For measure one - the pickup / anacrusis, the solution is not to have entered three beats of rest then hide them. Instead, right click the measure, Measure Properties, set "actual" time signature to 1/4. That's also the better way of handling the repeat endings - except here you would want to split the measures into a bar of 1 and a bar of 3 ("actual" time signature; "nominal" remains 4/4). That way, the voltas and repeat signs will appear on actual barlines and will then play back correctly, as well as being spaced correctly.

I would question, though, why you want your volta to start in the middle of a measure. That is *extremely* non-standard, to the point of being unheard of in my 30 years of experience as a professional musician. And completely unnecessary in this case, since both endings show the same notes in that partial measure. Your volta could have started with the next full measure and saved a lot of trouble and been easier to read too. If the notes had been different in that partial measure, though, the usual way to notate it is to nonethless put the volta around the full measure, even though the first few beats are the same in both.

In reply to by Jojo-Schmitz

Thanks!
Yes like that.
(i think i remember i used to drag them though)
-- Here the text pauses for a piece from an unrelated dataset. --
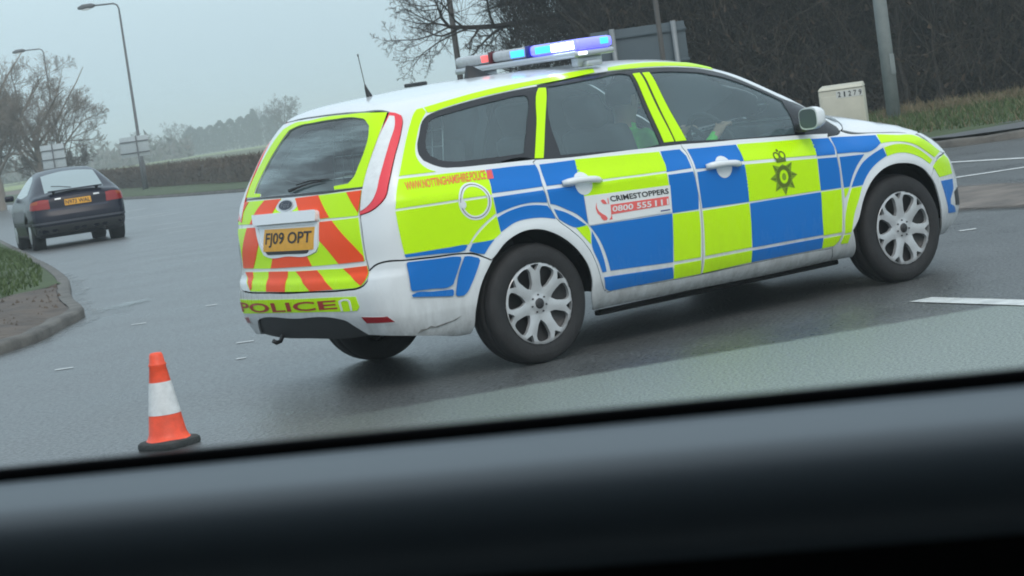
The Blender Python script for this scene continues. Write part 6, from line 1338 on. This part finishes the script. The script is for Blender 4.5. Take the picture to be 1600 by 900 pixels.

Setting "actual" time signature is a great idea. I will try that...
As discussed before things one does not hear of in 30 years of experience as a professional musician do exist :)

In reply to by aeLiXihr

Indeed, but the advice stands - if you are planning on giving music to human musicians to read it behooves you to do so in ways that actually resemble how the *vast* majority of published music is printed. I conduct ensembles professionally, and can tell you through painful experience that the less common any particular notational device is, the more likely it will be be performed correctly. So any time you have a choice between two ways of notating something - one way that we see every day, and another way that shows up once every 31 years - you are virtually always better off choosing the one musicians see every day.

In reply to by aeLiXihr

It appears to me the more obvious way of notating this would not have a 4/4 measure with 3 beats followed by a measure of 1 beat at the beginning of each ending. The single notes in the first measure of each ending are the same so why not put them in with the prior 3 beat measure to make it 4/4? This gets rid of the odd times in the 2 bars.